What you need to do:
Output every line below without omitting or altering anything.

[Start Provided data]

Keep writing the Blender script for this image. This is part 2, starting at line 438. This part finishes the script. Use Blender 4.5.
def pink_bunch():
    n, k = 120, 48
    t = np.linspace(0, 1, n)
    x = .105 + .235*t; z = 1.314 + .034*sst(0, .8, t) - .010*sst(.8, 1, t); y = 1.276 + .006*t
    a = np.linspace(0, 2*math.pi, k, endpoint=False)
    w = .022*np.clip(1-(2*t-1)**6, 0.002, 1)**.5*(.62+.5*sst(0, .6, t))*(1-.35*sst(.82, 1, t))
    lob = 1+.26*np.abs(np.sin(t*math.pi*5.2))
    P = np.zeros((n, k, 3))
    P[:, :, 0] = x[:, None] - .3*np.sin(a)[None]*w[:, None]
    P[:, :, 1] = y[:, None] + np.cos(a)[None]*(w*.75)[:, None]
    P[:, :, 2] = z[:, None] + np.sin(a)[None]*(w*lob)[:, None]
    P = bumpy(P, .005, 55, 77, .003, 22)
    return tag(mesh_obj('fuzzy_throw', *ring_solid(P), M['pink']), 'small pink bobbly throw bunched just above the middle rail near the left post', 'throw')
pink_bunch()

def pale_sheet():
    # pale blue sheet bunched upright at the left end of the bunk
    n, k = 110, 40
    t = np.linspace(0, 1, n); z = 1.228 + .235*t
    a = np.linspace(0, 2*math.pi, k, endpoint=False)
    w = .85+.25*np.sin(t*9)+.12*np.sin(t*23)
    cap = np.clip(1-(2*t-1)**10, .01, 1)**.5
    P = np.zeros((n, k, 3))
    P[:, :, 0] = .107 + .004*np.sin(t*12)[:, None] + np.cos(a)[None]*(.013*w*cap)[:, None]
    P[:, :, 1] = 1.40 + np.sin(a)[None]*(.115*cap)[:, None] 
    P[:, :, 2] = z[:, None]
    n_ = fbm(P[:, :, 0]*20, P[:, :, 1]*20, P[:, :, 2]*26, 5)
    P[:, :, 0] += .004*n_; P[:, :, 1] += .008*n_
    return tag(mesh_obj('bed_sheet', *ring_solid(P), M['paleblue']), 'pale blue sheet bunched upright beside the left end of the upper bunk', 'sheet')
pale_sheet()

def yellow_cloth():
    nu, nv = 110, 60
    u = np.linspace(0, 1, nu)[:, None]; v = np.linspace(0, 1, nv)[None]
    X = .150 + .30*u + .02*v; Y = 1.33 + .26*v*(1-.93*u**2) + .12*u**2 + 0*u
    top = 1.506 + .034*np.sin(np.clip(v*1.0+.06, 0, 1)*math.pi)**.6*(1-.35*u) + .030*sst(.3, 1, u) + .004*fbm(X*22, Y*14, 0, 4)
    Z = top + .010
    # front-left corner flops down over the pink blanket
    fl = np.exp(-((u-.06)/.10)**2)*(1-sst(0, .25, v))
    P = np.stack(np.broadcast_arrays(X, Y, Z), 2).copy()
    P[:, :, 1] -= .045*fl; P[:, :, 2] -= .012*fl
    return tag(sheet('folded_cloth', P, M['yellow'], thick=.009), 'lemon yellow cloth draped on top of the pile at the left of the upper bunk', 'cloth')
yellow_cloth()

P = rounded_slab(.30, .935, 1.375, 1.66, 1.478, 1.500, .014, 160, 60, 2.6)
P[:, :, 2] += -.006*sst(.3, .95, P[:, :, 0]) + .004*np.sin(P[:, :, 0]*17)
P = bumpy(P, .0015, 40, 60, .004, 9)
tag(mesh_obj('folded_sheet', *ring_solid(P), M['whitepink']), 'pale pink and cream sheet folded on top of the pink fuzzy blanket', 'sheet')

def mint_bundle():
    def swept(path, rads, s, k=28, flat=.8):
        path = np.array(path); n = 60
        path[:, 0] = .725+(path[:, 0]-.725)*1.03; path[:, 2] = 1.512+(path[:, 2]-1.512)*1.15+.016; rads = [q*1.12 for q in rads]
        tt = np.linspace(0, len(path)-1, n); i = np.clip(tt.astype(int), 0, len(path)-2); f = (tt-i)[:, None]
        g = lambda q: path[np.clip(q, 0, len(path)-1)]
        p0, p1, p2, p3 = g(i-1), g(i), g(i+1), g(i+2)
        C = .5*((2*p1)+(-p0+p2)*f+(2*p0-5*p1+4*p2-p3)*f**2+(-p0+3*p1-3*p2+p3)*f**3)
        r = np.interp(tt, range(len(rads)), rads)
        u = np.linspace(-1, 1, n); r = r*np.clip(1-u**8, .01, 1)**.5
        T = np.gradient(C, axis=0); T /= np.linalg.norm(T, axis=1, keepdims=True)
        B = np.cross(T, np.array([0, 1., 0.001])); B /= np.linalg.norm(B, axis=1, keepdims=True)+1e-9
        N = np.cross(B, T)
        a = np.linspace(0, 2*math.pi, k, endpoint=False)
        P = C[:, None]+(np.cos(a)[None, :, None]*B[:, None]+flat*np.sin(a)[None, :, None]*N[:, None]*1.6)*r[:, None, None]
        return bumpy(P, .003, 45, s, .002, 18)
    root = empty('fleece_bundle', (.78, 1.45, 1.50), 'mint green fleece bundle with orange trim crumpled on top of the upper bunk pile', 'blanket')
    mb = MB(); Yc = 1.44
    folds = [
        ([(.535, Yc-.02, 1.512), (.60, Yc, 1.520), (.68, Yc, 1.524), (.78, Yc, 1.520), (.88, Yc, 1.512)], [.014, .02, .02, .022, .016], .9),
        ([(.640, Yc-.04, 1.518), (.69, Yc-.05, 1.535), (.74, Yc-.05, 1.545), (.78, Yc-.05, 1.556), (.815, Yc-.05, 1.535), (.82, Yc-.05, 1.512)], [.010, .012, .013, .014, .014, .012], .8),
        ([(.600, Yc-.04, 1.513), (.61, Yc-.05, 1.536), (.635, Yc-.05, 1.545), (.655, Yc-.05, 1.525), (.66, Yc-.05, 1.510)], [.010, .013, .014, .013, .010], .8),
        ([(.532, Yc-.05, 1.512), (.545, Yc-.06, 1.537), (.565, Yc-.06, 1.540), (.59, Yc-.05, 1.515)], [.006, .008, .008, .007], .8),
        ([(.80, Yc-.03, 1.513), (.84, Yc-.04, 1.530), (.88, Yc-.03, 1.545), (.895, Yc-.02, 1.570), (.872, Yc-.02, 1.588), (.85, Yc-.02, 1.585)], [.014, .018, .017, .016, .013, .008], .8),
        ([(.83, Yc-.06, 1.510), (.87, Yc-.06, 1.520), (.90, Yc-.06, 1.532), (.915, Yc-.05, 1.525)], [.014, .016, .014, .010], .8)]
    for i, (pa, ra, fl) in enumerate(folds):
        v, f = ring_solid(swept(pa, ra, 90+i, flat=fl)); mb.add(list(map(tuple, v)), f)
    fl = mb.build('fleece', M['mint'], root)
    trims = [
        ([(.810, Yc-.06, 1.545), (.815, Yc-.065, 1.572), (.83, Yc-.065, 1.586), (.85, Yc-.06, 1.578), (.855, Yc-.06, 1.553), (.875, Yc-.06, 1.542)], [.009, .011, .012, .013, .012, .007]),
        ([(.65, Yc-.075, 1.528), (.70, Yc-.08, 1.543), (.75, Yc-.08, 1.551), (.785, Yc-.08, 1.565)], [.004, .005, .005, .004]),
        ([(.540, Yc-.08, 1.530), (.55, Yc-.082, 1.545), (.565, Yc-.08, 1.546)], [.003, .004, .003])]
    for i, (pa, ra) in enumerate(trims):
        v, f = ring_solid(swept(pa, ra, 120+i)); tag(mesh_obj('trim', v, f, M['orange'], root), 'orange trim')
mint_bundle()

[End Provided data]

Result for this task:
Keep writing the Blender script for this image. This is part 2, starting at line 438. This part finishes the script. Use Blender 4.5.
def pink_bunch():
    n, k = 120, 48
    t = np.linspace(0, 1, n)
    x = .105 + .235*t; z = 1.314 + .034*sst(0, .8, t) - .010*sst(.8, 1, t); y = 1.276 + .006*t
    a = np.linspace(0, 2*math.pi, k, endpoint=False)
    w = .022*np.clip(1-(2*t-1)**6, 0.002, 1)**.5*(.62+.5*sst(0, .6, t))*(1-.35*sst(.82, 1, t))
    lob = 1+.26*np.abs(np.sin(t*math.pi*5.2))
    P = np.zeros((n, k, 3))
    P[:, :, 0] = x[:, None] - .3*np.sin(a)[None]*w[:, None]
    P[:, :, 1] = y[:, None] + np.cos(a)[None]*(w*.75)[:, None]
    P[:, :, 2] = z[:, None] + np.sin(a)[None]*(w*lob)[:, None]
    P = bumpy(P, .005, 55, 77, .003, 22)
    return tag(mesh_obj('fuzzy_throw', *ring_solid(P), M['pink']), 'small pink bobbly throw bunched just above the middle rail near the left post', 'throw')
pink_bunch()

def pale_sheet():
    # pale blue sheet bunched upright at the left end of the bunk
    n, k = 110, 40
    t = np.linspace(0, 1, n); z = 1.228 + .235*t
    a = np.linspace(0, 2*math.pi, k, endpoint=False)
    w = .85+.25*np.sin(t*9)+.12*np.sin(t*23)
    cap = np.clip(1-(2*t-1)**10, .01, 1)**.5
    P = np.zeros((n, k, 3))
    P[:, :, 0] = .107 + .004*np.sin(t*12)[:, None] + np.cos(a)[None]*(.013*w*cap)[:, None]
    P[:, :, 1] = 1.40 + np.sin(a)[None]*(.115*cap)[:, None] 
    P[:, :, 2] = z[:, None]
    n_ = fbm(P[:, :, 0]*20, P[:, :, 1]*20, P[:, :, 2]*26, 5)
    P[:, :, 0] += .004*n_; P[:, :, 1] += .008*n_
    return tag(mesh_obj('bed_sheet', *ring_solid(P), M['paleblue']), 'pale blue sheet bunched upright beside the left end of the upper bunk', 'sheet')
pale_sheet()

def yellow_cloth():
    nu, nv = 110, 60
    u = np.linspace(0, 1, nu)[:, None]; v = np.linspace(0, 1, nv)[None]
    X = .150 + .30*u + .02*v; Y = 1.33 + .26*v*(1-.93*u**2) + .12*u**2 + 0*u
    top = 1.506 + .034*np.sin(np.clip(v*1.0+.06, 0, 1)*math.pi)**.6*(1-.35*u) + .030*sst(.3, 1, u) + .004*fbm(X*22, Y*14, 0, 4)
    Z = top + .010
    # front-left corner flops down over the pink blanket
    fl = np.exp(-((u-.06)/.10)**2)*(1-sst(0, .25, v))
    P = np.stack(np.broadcast_arrays(X, Y, Z), 2).copy()
    P[:, :, 1] -= .045*fl; P[:, :, 2] -= .012*fl
    return tag(sheet('folded_cloth', P, M['yellow'], thick=.009), 'lemon yellow cloth draped on top of the pile at the left of the upper bunk', 'cloth')
yellow_cloth()

P = rounded_slab(.30, .935, 1.375, 1.66, 1.478, 1.500, .014, 160, 60, 2.6)
P[:, :, 2] += -.006*sst(.3, .95, P[:, :, 0]) + .004*np.sin(P[:, :, 0]*17)
P = bumpy(P, .0015, 40, 60, .004, 9)
tag(mesh_obj('folded_sheet', *ring_solid(P), M['whitepink']), 'pale pink and cream sheet folded on top of the pink fuzzy blanket', 'sheet')

def mint_bundle():
    def swept(path, rads, s, k=28, flat=.8):
        path = np.array(path); n = 60
        path[:, 0] = .725+(path[:, 0]-.725)*1.03; path[:, 2] = 1.512+(path[:, 2]-1.512)*1.15+.016; rads = [q*1.12 for q in rads]
        tt = np.linspace(0, len(path)-1, n); i = np.clip(tt.astype(int), 0, len(path)-2); f = (tt-i)[:, None]
        g = lambda q: path[np.clip(q, 0, len(path)-1)]
        p0, p1, p2, p3 = g(i-1), g(i), g(i+1), g(i+2)
        C = .5*((2*p1)+(-p0+p2)*f+(2*p0-5*p1+4*p2-p3)*f**2+(-p0+3*p1-3*p2+p3)*f**3)
        r = np.interp(tt, range(len(rads)), rads)
        u = np.linspace(-1, 1, n); r = r*np.clip(1-u**8, .01, 1)**.5
        T = np.gradient(C, axis=0); T /= np.linalg.norm(T, axis=1, keepdims=True)
        B = np.cross(T, np.array([0, 1., 0.001])); B /= np.linalg.norm(B, axis=1, keepdims=True)+1e-9
        N = np.cross(B, T)
        a = np.linspace(0, 2*math.pi, k, endpoint=False)
        P = C[:, None]+(np.cos(a)[None, :, None]*B[:, None]+flat*np.sin(a)[None, :, None]*N[:, None]*1.6)*r[:, None, None]
        return bumpy(P, .003, 45, s, .002, 18)
    root = empty('fleece_bundle', (.78, 1.45, 1.50), 'mint green fleece bundle with orange trim crumpled on top of the upper bunk pile', 'blanket')
    mb = MB(); Yc = 1.44
    folds = [
        ([(.535, Yc-.02, 1.512), (.60, Yc, 1.520), (.68, Yc, 1.524), (.78, Yc, 1.520), (.88, Yc, 1.512)], [.014, .02, .02, .022, .016], .9),
        ([(.640, Yc-.04, 1.518), (.69, Yc-.05, 1.535), (.74, Yc-.05, 1.545), (.78, Yc-.05, 1.556), (.815, Yc-.05, 1.535), (.82, Yc-.05, 1.512)], [.010, .012, .013, .014, .014, .012], .8),
        ([(.600, Yc-.04, 1.513), (.61, Yc-.05, 1.536), (.635, Yc-.05, 1.545), (.655, Yc-.05, 1.525), (.66, Yc-.05, 1.510)], [.010, .013, .014, .013, .010], .8),
        ([(.532, Yc-.05, 1.512), (.545, Yc-.06, 1.537), (.565, Yc-.06, 1.540), (.59, Yc-.05, 1.515)], [.006, .008, .008, .007], .8),
        ([(.80, Yc-.03, 1.513), (.84, Yc-.04, 1.530), (.88, Yc-.03, 1.545), (.895, Yc-.02, 1.570), (.872, Yc-.02, 1.588), (.85, Yc-.02, 1.585)], [.014, .018, .017, .016, .013, .008], .8),
        ([(.83, Yc-.06, 1.510), (.87, Yc-.06, 1.520), (.90, Yc-.06, 1.532), (.915, Yc-.05, 1.525)], [.014, .016, .014, .010], .8)]
    for i, (pa, ra, fl) in enumerate(folds):
        v, f = ring_solid(swept(pa, ra, 90+i, flat=fl)); mb.add(list(map(tuple, v)), f)
    fl = mb.build('fleece', M['mint'], root)
    trims = [
        ([(.810, Yc-.06, 1.545), (.815, Yc-.065, 1.572), (.83, Yc-.065, 1.586), (.85, Yc-.06, 1.578), (.855, Yc-.06, 1.553), (.875, Yc-.06, 1.542)], [.009, .011, .012, .013, .012, .007]),
        ([(.65, Yc-.075, 1.528), (.70, Yc-.08, 1.543), (.75, Yc-.08, 1.551), (.785, Yc-.08, 1.565)], [.004, .005, .005, .004]),
        ([(.540, Yc-.08, 1.530), (.55, Yc-.082, 1.545), (.565, Yc-.08, 1.546)], [.003, .004, .003])]
    for i, (pa, ra) in enumerate(trims):
        v, f = ring_solid(swept(pa, ra, 120+i)); tag(mesh_obj('trim', v, f, M['orange'], root), 'orange trim')
mint_bundle()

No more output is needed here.